Hello Sonar Community! We are facing an issue with docker registry rate limits on sonarcloud-github-action since it’s pointing to docker.io. It would be amazing to either set the Dockerfile to point to ghrc.io or have the possibility to set a different registry as a parameter within the action.
Thank you for reaching out. We’ll study your suggestion and see how we can move forward.
What is the exact limitation rate that you are experiencing today?
As we currently do not possess an enterprise Docker license for our GitHub Actions, we encounter a custom limitation of 200 image pulls every 6 hours. Consequently, considering that this setup is intended for use with GitHub Actions, it would be a good decision to move to ghrc.io. The ghrc.io registry does not impose any rate limits on image pulls related to GitHub Actions. It’s worth noting that several other projects have already made this transition, such as hadolint, as evident in this commit: Update hadolint to 2.10 · hadolint/hadolint-action@169ddcf · GitHub
We’ve created a ticket to our backlog and we’ll try to investigate this feature in the future. Unfortunately, we cannot take quick action today to do that.

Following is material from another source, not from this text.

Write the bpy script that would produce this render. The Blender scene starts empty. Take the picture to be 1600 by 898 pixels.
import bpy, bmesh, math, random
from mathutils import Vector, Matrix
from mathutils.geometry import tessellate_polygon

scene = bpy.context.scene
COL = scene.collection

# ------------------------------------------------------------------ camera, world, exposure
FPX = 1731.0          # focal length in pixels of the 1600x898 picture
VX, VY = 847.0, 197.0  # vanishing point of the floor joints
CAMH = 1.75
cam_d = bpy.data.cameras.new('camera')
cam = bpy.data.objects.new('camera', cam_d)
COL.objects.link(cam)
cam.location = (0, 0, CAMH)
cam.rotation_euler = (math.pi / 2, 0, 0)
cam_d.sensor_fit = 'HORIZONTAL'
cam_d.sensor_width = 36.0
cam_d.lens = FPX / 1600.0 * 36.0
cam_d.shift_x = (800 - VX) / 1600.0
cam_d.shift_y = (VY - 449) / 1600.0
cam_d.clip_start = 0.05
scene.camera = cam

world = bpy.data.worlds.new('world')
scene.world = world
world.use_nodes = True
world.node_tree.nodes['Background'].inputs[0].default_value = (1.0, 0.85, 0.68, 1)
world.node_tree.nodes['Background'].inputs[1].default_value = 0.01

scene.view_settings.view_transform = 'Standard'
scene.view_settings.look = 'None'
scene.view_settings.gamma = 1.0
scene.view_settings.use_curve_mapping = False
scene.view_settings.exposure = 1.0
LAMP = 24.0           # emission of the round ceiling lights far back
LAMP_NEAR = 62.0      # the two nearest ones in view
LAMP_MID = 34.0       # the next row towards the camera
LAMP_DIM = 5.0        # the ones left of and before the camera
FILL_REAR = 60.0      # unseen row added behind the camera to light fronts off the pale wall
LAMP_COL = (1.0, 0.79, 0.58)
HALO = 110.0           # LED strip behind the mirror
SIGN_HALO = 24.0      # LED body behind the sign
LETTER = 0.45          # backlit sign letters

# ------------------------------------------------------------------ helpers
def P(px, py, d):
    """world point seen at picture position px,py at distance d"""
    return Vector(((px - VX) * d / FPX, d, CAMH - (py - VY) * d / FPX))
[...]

Thank you for your understanding!
Has there been any further thoughts on moving where you store the base image? We ran into this issue as well where Docker Hub throttled pulling images and Sonar scanning was affected.
Adding an input flag to specify the container registry is critical since this action runs before any container registry login step as part of github action setup.
Hi Colin, thanks for replying, of course, I can’t speak for anyone with a different kind of subscription, but we don’t use a subscription to Docker.
I’ve troubleshooted this problem and here’s my findings…
The throttling is caused by using: docker in sonarcloud-github-action, which does the image pull from default registry i.e. docker registry during the setup step.
This is problematic for two reasons:
The Sonar cli image pull runs during the “setup” step of GitHub actions. You can’t login to registry during setup. Docker login action needs to run first. So in any case users are left with an unauthenticated Docker pull.
Does not allow users to specify the container registry to pull this image from → if you can’t specify the registry, you are forced into a Docker subscription
A solution is to rewrite this action and use simple run commands to build and run the image (instead of GitHub action using: docker!). This ensures that what needs to run, runs when it is expected to run.
The container registry can be added as a build arg / input option.
We are in the process of rewriting our GitHub Actions to get rid of the Docker dependency.